**DIRECTIONS FOR THIS TASK**
Begin with the line that contains "mb = MB(); log(mb, (RX - .05, PY, chz(RX)" and end with the line that contains "mb = MB(); log(mb, (2.0, PY, chz(2.0)", transcribing exactly each line in that stretch and no other.

**EXTRACTED RECORDS**
- - -

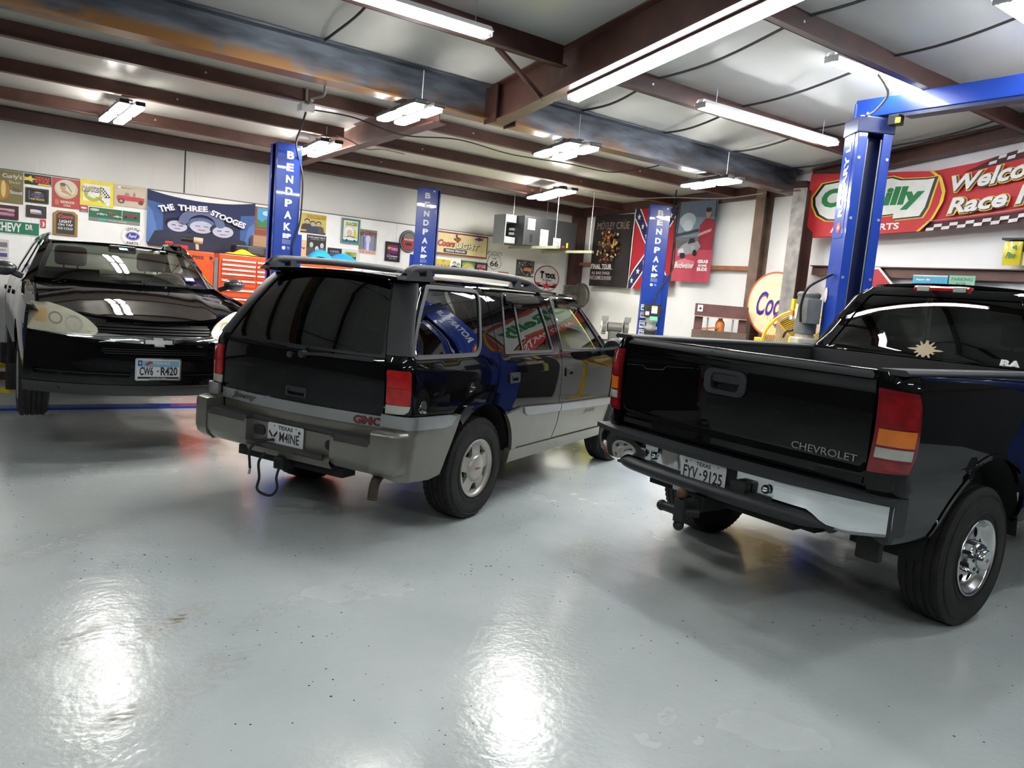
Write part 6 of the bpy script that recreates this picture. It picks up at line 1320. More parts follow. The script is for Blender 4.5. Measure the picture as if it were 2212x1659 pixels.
sign('plaque', 'small wooden plaque below the highway shield', 'plaque', 'B', (1076, 586, 1096, 602), (186, 140, 110), [('r', (160, 112, 80), .06, .86, .94, .94), ('t', (140, 96, 70), 'SHOP', .5, .45, .6, .2)], th=.02)
rng = random.Random(3)
sign('poster', 'grey collage poster with a small orange car in the middle', 'poster', 'B', (1116, 560, 1151.5, 599.6), (92, 88, 90), [('r', (lambda g: (g, g - 3, g))(rng.choice((40, 60, 120, 150, 180))), x, y, x + rng.uniform(.04, .1), y + rng.uniform(.03, .12)) for x, y in [(rng.uniform(.02, .88), rng.uniform(.02, .86)) for _ in range(110)]] + [('p', (206, 130, 70), [(.28, .34), (.74, .34), (.70, .52), (.58, .56), (.44, .56), (.30, .50)]), ('r', (40, 36, 36), .36, .56, .62, .62), ('r', (205, 205, 205), .74, .08, .94, .2)])
sign('round_sign', 'round white TYDOL FLYING sign with a red star', 'sign', 'B', (1156, 570.7, 1204, 632), (120, 34, 44), [('e', W_, .5, .5, .47, .47), ('e', (215, 214, 212), .5, .5, .462, .462), ('p', (196, 30, 60), [(.04, .33), (.96, .33), (.9, .24), (.1, .24)]), ('p', K, [(.1, .24), (.9, .24), (.84, .16), (.16, .16)]), ('p', W_, [(.2, .30), (.48, .18), (.48, .32)]), ('p', W_, [(.8, .30), (.52, .18), (.52, .32)]), ('p', (196, 30, 60), star(.5, .23, .2, .36, 5)), ('t', K, 'T', .29, .63, .15, .30, {'bold': .09}), ('t', K, 'YDOL', .62, .61, .46, .20, {'bold': .09}), ('t', (50, 50, 52), 'FLYING', .5, .43, .38, .075, {'shear': .2, 'bold': .03})], shape=ell(.5, .5, .5, .5, 44), th=.012)
sign('sign', 'narrow yellow MUSTANG sign below the grey collage', 'sign', 'B', (1104.4, 596.5, 1137, 607), (222, 196, 48), [('t', K, 'MUSTANG', .45, .55, .7, .5, {'bold': .05})])
# ------------------------------------------------------------------ end wall
ops = []
ops += [('t', (150, 128, 122), 'MÖTLEY CRÜE', .50, .86, .84, .12, {'bold': .0})]
rng = random.Random(5)
for i in range(190):
    a = rng.uniform(0, 2 * PI); r = rng.uniform(0, 1) ** .6; x = .52 + .26 * r * math.cos(a); y = .55 + .235 * r * math.sin(a)
    ops.append(('e', rng.choice([(150, 70, 44), (176, 130, 60), (120, 44, 38), (80, 80, 56), (206, 176, 120), (60, 34, 30), (90, 50, 40)]), x, y, rng.uniform(.01, .035), rng.uniform(.008, .022)))
ops += [('e', (30, 18, 18), .42, .52, .07, .045), ('e', (30, 18, 18), .62, .52, .07, .045), ('r', (40, 24, 24), .42, .40, .62, .425)]
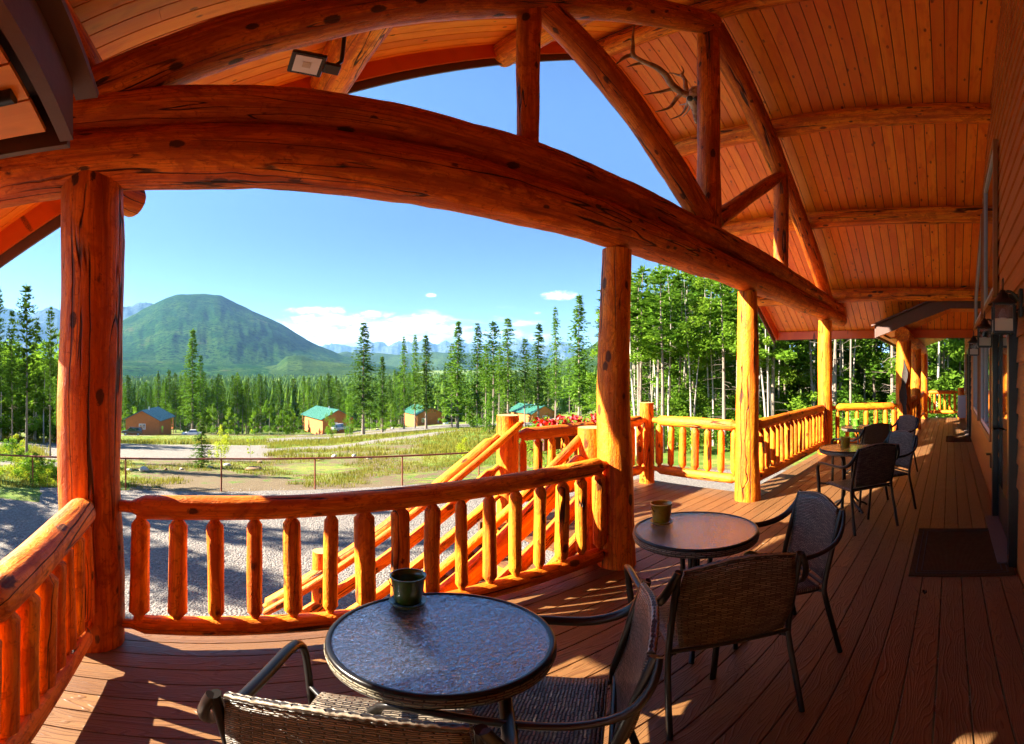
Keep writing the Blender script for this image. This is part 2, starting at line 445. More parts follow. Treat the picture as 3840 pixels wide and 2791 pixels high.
# the long double beam and the truss on it
t = thing('log_truss', (4.1, PY, 2.6), 'great log truss with king post, diagonals and long double bottom logs spanning the porch front', 'truss')
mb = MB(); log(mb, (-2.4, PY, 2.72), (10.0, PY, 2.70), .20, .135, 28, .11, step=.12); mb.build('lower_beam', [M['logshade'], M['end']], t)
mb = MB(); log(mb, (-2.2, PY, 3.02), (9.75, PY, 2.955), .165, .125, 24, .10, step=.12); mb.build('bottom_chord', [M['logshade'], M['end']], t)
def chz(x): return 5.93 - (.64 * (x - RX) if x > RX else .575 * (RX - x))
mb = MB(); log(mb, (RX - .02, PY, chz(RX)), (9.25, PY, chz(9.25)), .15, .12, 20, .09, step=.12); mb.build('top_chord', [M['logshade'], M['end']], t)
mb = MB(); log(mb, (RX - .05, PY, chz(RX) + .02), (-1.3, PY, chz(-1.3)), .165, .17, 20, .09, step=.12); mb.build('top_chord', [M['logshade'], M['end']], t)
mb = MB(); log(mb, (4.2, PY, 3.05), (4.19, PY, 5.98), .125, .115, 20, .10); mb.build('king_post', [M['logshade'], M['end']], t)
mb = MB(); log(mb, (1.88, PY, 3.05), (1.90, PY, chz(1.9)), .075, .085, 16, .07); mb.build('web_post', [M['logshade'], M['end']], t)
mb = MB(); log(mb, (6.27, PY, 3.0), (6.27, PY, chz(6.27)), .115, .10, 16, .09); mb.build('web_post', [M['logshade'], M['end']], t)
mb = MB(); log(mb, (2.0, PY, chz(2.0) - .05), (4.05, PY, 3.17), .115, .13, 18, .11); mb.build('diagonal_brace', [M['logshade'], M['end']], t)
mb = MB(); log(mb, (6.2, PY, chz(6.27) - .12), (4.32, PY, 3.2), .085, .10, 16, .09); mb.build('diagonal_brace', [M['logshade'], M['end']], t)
# short carrying log under the beam at the left post
mb = MB(); log(mb, (-.62, PY + .05, 2.60), (-.44, PY + .30, 2.58), .10, .10, 16, .05)
tag(mb.build('log_stub', [M['log'], M['end']]), 'short rounded log end poking out beside the top of the thick left post', 'log')

# main roof
t = thing('gable_roof', (RX, 1.0, 5.0), 'big gable porch roof lined with orange knotty pine boards', 'roof')
def slope(name, xa, xb):
    mb = MB(); ya = WALL + .002; w = .143
    y = ya
    d = Vector((xb - xa, 0, ceil_z(xb) - ceil_z(xa))).normalized(); n = Vector((-d.z, 0, d.x))
    if n.z < 0: n = -n
    while y < RAKE - .02:
        yc = y + w / 2
        za, zb = ceil_z(xa), ceil_z(xb)
        cuts = [0, R.uniform(.25, .75), 1] if R.random() < .6 else [0, 1]
        for k in range(len(cuts) - 1):
            p = Vector((xa, yc, za)).lerp(Vector((xb, yc, zb)), cuts[k]); q = Vector((xa, yc, za)).lerp(Vector((xb, yc, zb)), cuts[k + 1])
            mb.plank(p + n * .012 + d * .001, q + n * .012 - d * .001, w - .0105, .02, up=n)
        # a thin dark strip in the groove
        y += w
    mb.build(name, M['ceil'], t)
slope('board_ceiling', RX + .005, EAVE_R)
slope('board_ceiling', RX - .005, EAVE_L)
mb = MB()
for xa, xb in ((RX, EAVE_R + .1), (RX, EAVE_L - .1)):
    za, zb = ceil_z(RX), ceil_z(xb)
    vs = [(xa, WALL - .6, za + .03), (xb, WALL - .6, zb + .03), (xb, RAKE + .03, zb + .03), (xa, RAKE + .03, za + .03)]
    vs += [(a, b, c + .22) for a, b, c in vs]
    mb.add(vs, [(0, 1, 2, 3), (4, 7, 6, 5), (0, 4, 5, 1), (1, 5, 6, 2), (2, 6, 7, 3)], None, 0)
mb.build('roof_deck', M['dark_fascia'], t)
mb = MB(); md_ = MB()
for xb in (EAVE_R, EAVE_L):
    a = Vector((RX, RAKE - .02, ceil_z(RX) - .10)); b = Vector((xb, RAKE - .02, ceil_z(xb) - .10))
    mb.plank(a, b, .036, .20)
    o = Vector((0, .045, -.03)); md_.plank(a + o, b + o, .03, .34)
    s_ = 1 if xb > 0 else -1
    mb.plank((xb - s_ * .02, WALL + .01, ceil_z(xb) - .09), (xb - s_ * .02, RAKE - .04, ceil_z(xb) - .09), .036, .18)
    md_.plank((xb + s_ * .03, WALL + .01, ceil_z(xb) - .05), (xb + s_ * .03, RAKE + .06, ceil_z(xb) - .05), .03, .28)
mb.build('inner_fascia', M['rake'], t); md_.build('outer_fascia', M['dark_fascia'], t)
def plz(x): return 6.30 - (.64 * (x - RX) if x > RX else .58 * (RX - x))
for x, r in ((4.27, .14), (5.93, .155), (7.52, .15), (9.2, .14), (2.89, .17), (1.03, .185), (-.72, .16)):
    mb = MB(); log(mb, (x, WALL - .02, plz(x)), (x, RAKE + (.06 if x < 3.5 else -.06), plz(x)), r, r * .97, 20, .07, step=.11, bow=.0)
    mb.build('log_purlin', [M['log'], M['end']], t)

# lower roofs of the narrow porch, right and left
def narrow_roof(x0, x1, label):
    t = thing('lower_roof', (x0, 1.0, 2.4), label, 'roof')
    s = 1 if x1 > x0 else -1
    mb = MB()
    ye = 1.43 if s > 0 else 1.29; zo = 0 if s > 0 else .03
    def soff(y0, z0, y1, z1):
        L = math.hypot(y1 - y0, z1 - z0); n = int(L / .135); up = Vector((0, -(z1 - z0), (y1 - y0))).normalized()
        if up.z < 0: up = -up
        for i in range(n):
            f0 = (i + .5) / n; yc = y0 + (y1 - y0) * f0; zc = z0 + (z1 - z0) * f0
            mb.plank((x0 + s * .03, yc, zc + .012), (x1, yc, zc + .012), L / n - .008, .02, up=up)
    soff(ye, 2.285 + zo, 0.0, 2.84); soff(0, 2.84, WALL, 2.84)
    mb.build('soffit_boards', M['soffit'], t)
    mb = MB()   # gable end board with its slanting top
    for xa, dx, mi in ((x0, .04, 0), (x1, -.04, 0)):
        poly = [(ye + .04, 2.27 + zo), (0.0, 2.835), (WALL - .01, 2.835), (WALL - .01, 3.34), (ye + .04, 2.50 + zo)]
        vs = [(xa, y, z) for y, z in poly] + [(xa - s * dx, y, z) for y, z in poly]
        n = len(poly)
        mb.add(vs, [tuple(range(n)), tuple(range(2 * n - 1, n - 1, -1))] + [(i, (i + 1) % n, (i + 1) % n + n, i + n) for i in range(n)])
        mb.beam((xa - s * .06, ye + .13, 2.50 + zo), (xa - s * .06, WALL, 3.37), .07, .035)
    mb.beam((x0 - s * .02, ye + .06, 2.37 + zo), (x1, ye + .06, 2.37 + zo), .03, .22)
    mb.build('fascia', M['dark_fascia'], t)
    mb = MB()
    vs = [(x0, ye + .07, 2.49 + zo), (x1, ye + .07, 2.49 + zo), (x1, WALL, 3.35), (x0, WALL, 3.35)]; vs += [(a, b, c + .06) for a, b, c in vs]
    mb.add(vs, [(0, 1, 2, 3), (4, 7, 6, 5), (0, 4, 5, 1), (1, 5, 6, 2), (2, 6, 7, 3), (3, 7, 4, 0)])
    mb.build('roof_panel', M['dark_fascia'], t)
    mb = MB()
    for i in range(4 if s > 0 else 0):
        for k in ((0, .1) if s > 0 else (0,)):
            xx = x0 + s * (.22 + i * .24)
            mb.box((xx, ye - .10, 2.322 + zo), (.12 if s > 0 else .07, .05 if s > 0 else .10, .018))
    if s < 0: mb.tube([(-.50, 1.125, 2.372), (-.78, 1.125, 2.372)], .026, 10, flat=1.0)
    mb.build('soffit_vent', M['black'], t)
    return t
rt = narrow_roof(NX0, NX1, 'lower porch roof with dark brown end board, beyond the fire scarred post')
rl = narrow_roof(-.44, -4.2, 'dark fascia corner of the left lower roof, at the upper left picture edge')
for x in (11.2, 12.9, 14.6):
    c = MB(); c.lathe([(.085, 0), (.085, -.012), (.06, -.010)], (x, -.22, 2.838), 20); l = c.build('trim_ring', M['white'], rt)
    c = MB(); c.lathe([(.06, -.010), (.05, .0), (.0, .0)], (x, -.22, 2.833), 20); c.build('lamp_lens', M['frost'], l)
# log carrying the lower roof
for x0, x1, lab in ((9.25, 16.35, 'rough burled log under the lower roof, resting on the narrow porch posts'), (-1.3, -4.2, 'log under the left lower roof, above the picture edge')):
    mb = MB(); log(mb, (x0, NY, 2.33), (x1, NY, 2.33), .15, .15, 20, .16, step=.09)
    tag(mb.build('log_beam', [M['log'], M['log']]), lab, 'beam')

# railings
RAILG = 'log railings round the porch'
def railing(a, b, label, zt=.90, zb=.21, r=.072, nb=None, rb=.047, rbt=None, zt2=None, ends=.13):
    a = Vector((a[0], a[1], 0)); b = Vector((b[0], b[1], 0)); L = (b - a).length
    t = thing('log_railing', (a + b) / 2, label, 'railing', RAILG)
    mb = MB(); log(mb, a + Vector((0, 0, zt)), b + Vector((0, 0, zt)), r, r * .97, 18, .075, (ends, ends)); mb.build('top_rail', [M['log'], M['end']], t)
    mb = MB(); log(mb, a + Vector((0, 0, zb)), b + Vector((0, 0, zb)), r * .9, r * .92, 18, .07, (ends, ends)); mb.build('bottom_rail', [M['log'], M['end']], t)
    nb = nb or max(2, int(round((L - .1) / .193)))
    for i in range(nb):
        p = a.lerp(b, (i + .5) / nb)
        q = rb * R.uniform(.82, 1.14)
        mb = MB(); log(mb, p + Vector((0, 0, zb + r * .55)), p + Vector((R.uniform(-.01, .01), R.uniform(-.01, .01), zt - r * .55)), q, q * R.uniform(.84, 1.1), 12, .12, (.06, .06), step=.09)
        mb.build('baluster', [M['log'], M['end']], t)
    return t
railing((-.46, 2.36), (2.66, 2.36), 'dark front log railing right behind the nearest glass table', .855, .142, .064, 16, .048)
railing((-.60, 2.22), (-.57, .98), 'stout log railing at the left picture edge with a bright yellow top rail', .885, .19, .075, 8, .055)
railing((5.22, 2.48), (5.25, 3.83), 'short sunlit log railing standing across the stair landing end', .90, .22, .07, 7, .048)
railing((2.95, 3.90), (5.16, 3.92), 'landing log railing below the red petunias', .90, .22, .072, 11, .045)
railing((5.27, PY), (8.54, PY), 'long log railing running away between the two sunlit posts', .90, .22, .07, 17, .045)
railing((8.75, 2.24), (9.52, 1.06), 'short bright yellow log railing across the far corner of the wide porch', .89, .21, .068, 7, .045)
railing((9.75, NY), (12.76, NY), 'narrow porch log railing just past the fire scarred post', .90, .22, .07, 15, .045)
railing((13.04, NY), (15.96, NY - .02), 'narrow porch log railing at the far end beside the last post', .90, .22, .07, 15, .045)
railing((16.12, .80), (16.12, -.24), 'end log railing closing the far end of the porch', .90, .22, .068, 6, .045)

# newels of the landing
def newel(x, y, z0, z1, r, label):
    t = thing('newel_post', (x, y, z0), label, 'newel post', 'newel posts of the stair and porch end')
    mb = MB(); log(mb, (x, y, z0), (x, y, z1), r, r * .97, 20, .05); mb.build('post_shaft', [M['log'], M['end']], t)
newel(2.85, 3.90, -1.5, 1.12, .118, 'orange newel at the stair top, at the left end of the landing railing')
newel(2.70, 2.58, -1.5, 1.12, .112, 'orange newel at the top of the stairs, half hidden by the log post')
newel(5.25, 3.95, -1.5, 1.14, .107, 'sunlit newel at the outer landing corner where two railings meet')
newel(.93, 3.90, -1.55, -.04, .075, 'low newel partway down the stairs seen through the balusters')
newel(.93, 2.60, -1.55, -.10, .075, 'low newel on the near side of the stairs behind the front railing')
newel(16.12, -.36, 0, 1.05, .115, 'stub log post at the wall at the far end of the porch')
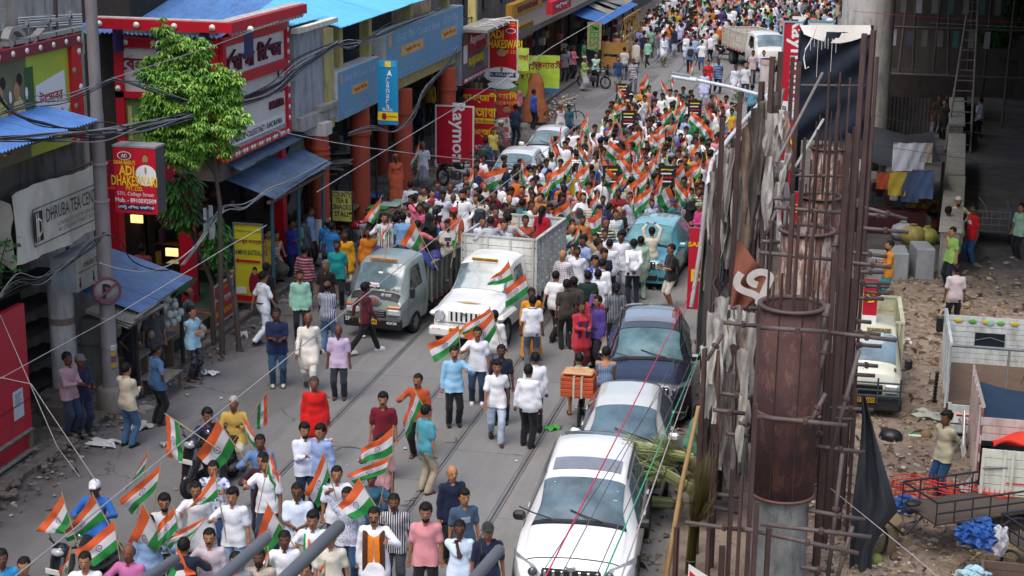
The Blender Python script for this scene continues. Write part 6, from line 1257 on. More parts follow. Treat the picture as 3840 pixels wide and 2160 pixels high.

- - -

**RESULT OF THIS EXERCISE**
mb = MB(); log(mb, (RX - .05, PY, chz(RX) + .02), (-1.3, PY, chz(-1.3)), .165, .17, 20, .09, step=.12); mb.build('top_chord', [M['logshade'], M['end']], t)
mb = MB(); log(mb, (4.2, PY, 3.05), (4.19, PY, 5.98), .125, .115, 20, .10); mb.build('king_post', [M['logshade'], M['end']], t)
mb = MB(); log(mb, (1.88, PY, 3.05), (1.90, PY, chz(1.9)), .075, .085, 16, .07); mb.build('web_post', [M['logshade'], M['end']], t)
mb = MB(); log(mb, (6.27, PY, 3.0), (6.27, PY, chz(6.27)), .115, .10, 16, .09); mb.build('web_post', [M['logshade'], M['end']], t)
mb = MB(); log(mb, (2.0, PY, chz(2.0) - .05), (4.05, PY, 3.17), .115, .13, 18, .11); mb.build('diagonal_brace', [M['logshade'], M['end']], t)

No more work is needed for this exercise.